Итак, вернемся в шестидесятый год: родился Женя, началась очень заполненная и какого-то другого ракурса жизнь. Через некоторое время театр драмы поставил свои лучшие спектакли: «Юпитер смеется», «Орфей спускается в ад», «Палата», «Ричард III». Рядом работали такие замечательные артисты, ставшие друзьями, как Владимир Самойлов, В. Кузнецов, Галина Демина, Раиса Вашурина, Эра Суслова, Лилия Дроздова. Театр перешел в новое качество. Корифеи, с которыми начал работать Вацлав Янович в 1958 году, уже ушли из труппы.
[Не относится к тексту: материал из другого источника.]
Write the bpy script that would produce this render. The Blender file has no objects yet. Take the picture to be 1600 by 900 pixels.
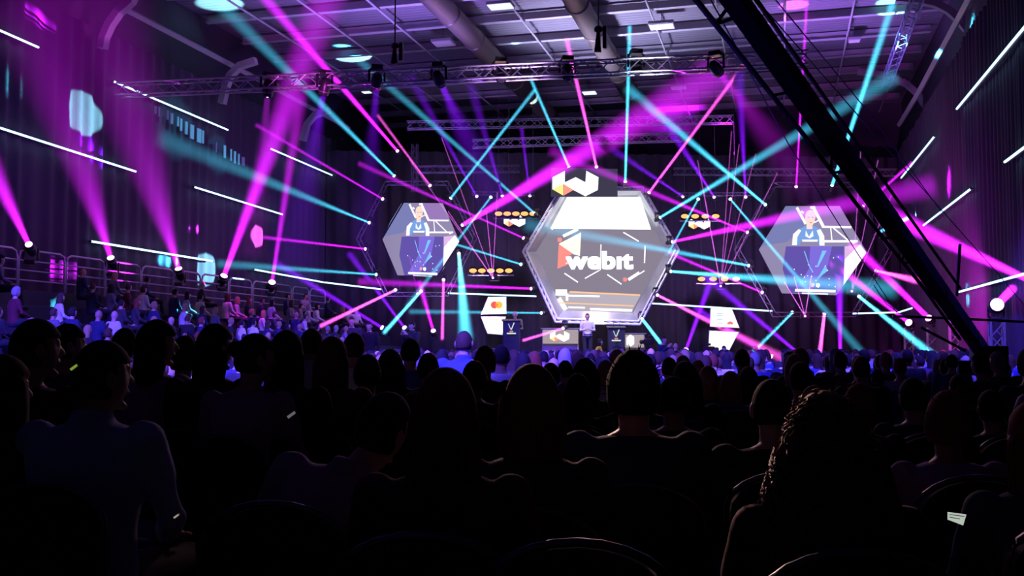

Но режиссеры Гершт и Табачников создали крепкий, новой формации театр. Большую роль в жизни труппы после Гершта сыграл главный режиссер Б. Д. Воронов, спектакль которого «На дне» занял заметное место в биографии Горьковского драматического театра. Уже покинул его Николай Левкоев, который был главой театра и всей театральной жизни Горького, – его называли «папой». Такие молодые актеры, как Георгий Демуров, Владимир Вихров, стали ведущими артистами. Вацлав Янович был занят во многих спектаклях Воронова. Спектакль «На горах» – очень значительный среди постановок театра. В нем Дворжецкий сыграл Егорушку с невероятной внутренней актерской иронией: хамелеон, представлялыцик, изображающий собой святого, но прогнивший до предела человек, с наклеенными ресницами, со взыванием к Богу. Вацлав Янович любил роли, где можно было развернуться. Например, совершенно фантастически играл сатирическую роль в спектакле «Операция «С Новым годом!». Он вошел в золотой фонд репертуара, сами актеры просто не вылезали из кулис, потому что каждый раз импровизация Дворжецкого доходила до невероятных высот.